Por Gabriel Aparecido
Com a direção comandada por Yorgos Lanthimos (A Favorita), Pobres Criaturas conta a história de Bella Baxter (Emma Stone), uma jovem peculiar, sem amarras às normas sociais impostas a uma mulher. No longa, ela deseja explorar o mundo em que vive, mas se vê impedida por Godwin Baxter (Willem Dafoe) e Alfie Blessington (Ramy Youssef), sua figura paterna e seu prometido noivo, respectivamente. Entretanto, a personagem encontra meios para conseguir fugir destes, entrando numa jornada que transita entre o mundo físico e seu próprio mundo psicológico, onde busca por um significado de sua própria existência.

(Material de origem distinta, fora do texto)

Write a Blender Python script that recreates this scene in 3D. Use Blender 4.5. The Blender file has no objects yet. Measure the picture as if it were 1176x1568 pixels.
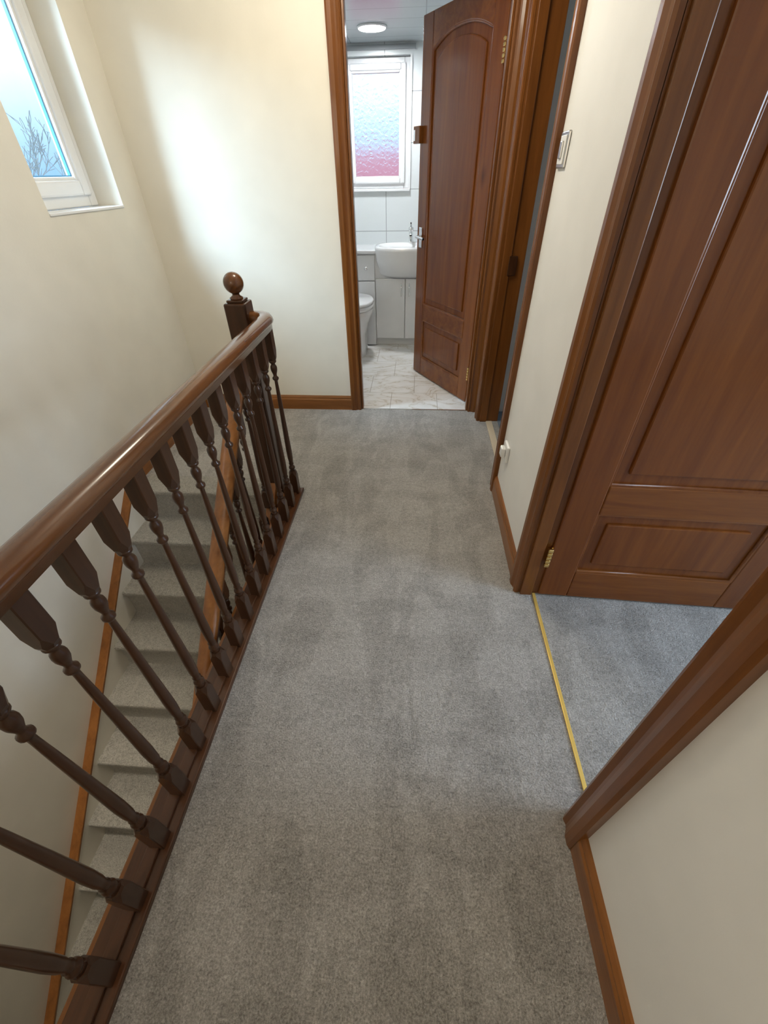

A partir deste ponto é possível começar uma linha de raciocínio que demonstra não só o belo modo como o roteiro foi construído, mas também a atuação de Stone ao interpretar a protagonista. A atriz consegue dar vida visceralmente para a personagem, sendo possível notar somente na entonação de sua voz ou em suas expressões faciais o que Bella Baxter quer comunicar sem dificuldade. Algo também feito com excelência por Dafoe e Mark Ruffalo, que interpreta um dos interesses amorosos de Bella. Nesse aspecto, a história ganha destaque. Os diálogos entre os personagens de Ruffalo e Stone conseguem prender a atenção do espectador, especialmente pela grande diferença que os personagens possuem; ele é um homem favorecido em muitas situações pelo patriarcado estrutural, enquanto ela não observa essa distinção misógina que o mundo possui e estranha quando o personagem de Mark tenta subjugá-la.
Outro grande debate que o filme traz é a sexualidade da mulher. O quão livre pode ser o corpo de uma mulher numa sociedade dominada por homens? O longa tenta mostrar que somente é livre aquela que não se prende a um conceito do que é “aceito socialmente”, algo simples para a protagonista. Todavia, essa conclusão é algo implícito na história e, sem isso, o filme não passaria de um aglomerado de cenas explicitas de relações sexuais, que não estão lá com o objetivo de chocar o público, mas acrescentar algo positivo à história.
Em relação a aspectos técnicos, a direção de arte e a composição sonora também contribuem para a qualidade do filme. Apesar da maioria dos cenários ser feita por CGI, eles possuem uma beleza que relembra uma obra surrealista, com cores e formatos que propositalmente fogem do que seria considerado normal e conseguem expressar o sentimento da personagem principal, sem a necessidade de uma fala dela. É possível destacar toda a sequência que é feita no capítulo “O Barco” e das cenas externas do capítulo “Lisboa”, que de longe são as mais bem construídas do longa. A primeira, com uma ambientação de começo com cores frias que remetem a tristeza e raiva (expressas pela personagem também) e conforme a história evolui, as cores se tornam quentes (demonstrando o sentimentalismo de Bella Baxter), assim como os desenhos que representam o céu, que passam de nuvens escuras a raios de sol. Já na segunda, apesar de não durar mais que 15 minutos e ter poucas falas, consegue demonstrar como seria uma cidade dentro de uma mente ingênua e com prazer em descobrir algo novo.
Na trilha sonora, composta inteiramente por Jerksin Fendrix, um artista que trabalha com algo intitulado “orquestra experimental”, a intenção é buscar arranjos orquestrais diferentes dos convencionais clássicos. Com isso, o músico conseguiu criar uma atmosfera única para o filme, que transporta o espectador exatamente para o que se objetiva: um passado não tão distante, mas com inovações à frente de seu tempo.
Ao todo, o filme é uma narrativa concisa e criativa, diferente do que se tem visto em muitas produções cinematográficas. E juntando a história, com a ambientação e todos os outros aspectos, fica claro o quão merecida seria uma possível vitória ao prêmio de Melhor Filme no Oscar de 2024; além de mais uma conquista de Emma Stone ao prêmio de Melhor Atriz. E apesar da polêmica que tem se criado pela quantidade de cenas explícitas, é impossível negar a qualidade de algo novo e raramente visto em uma indústria que nos últimos anos se manteve por remakes e filmes de super-heróis.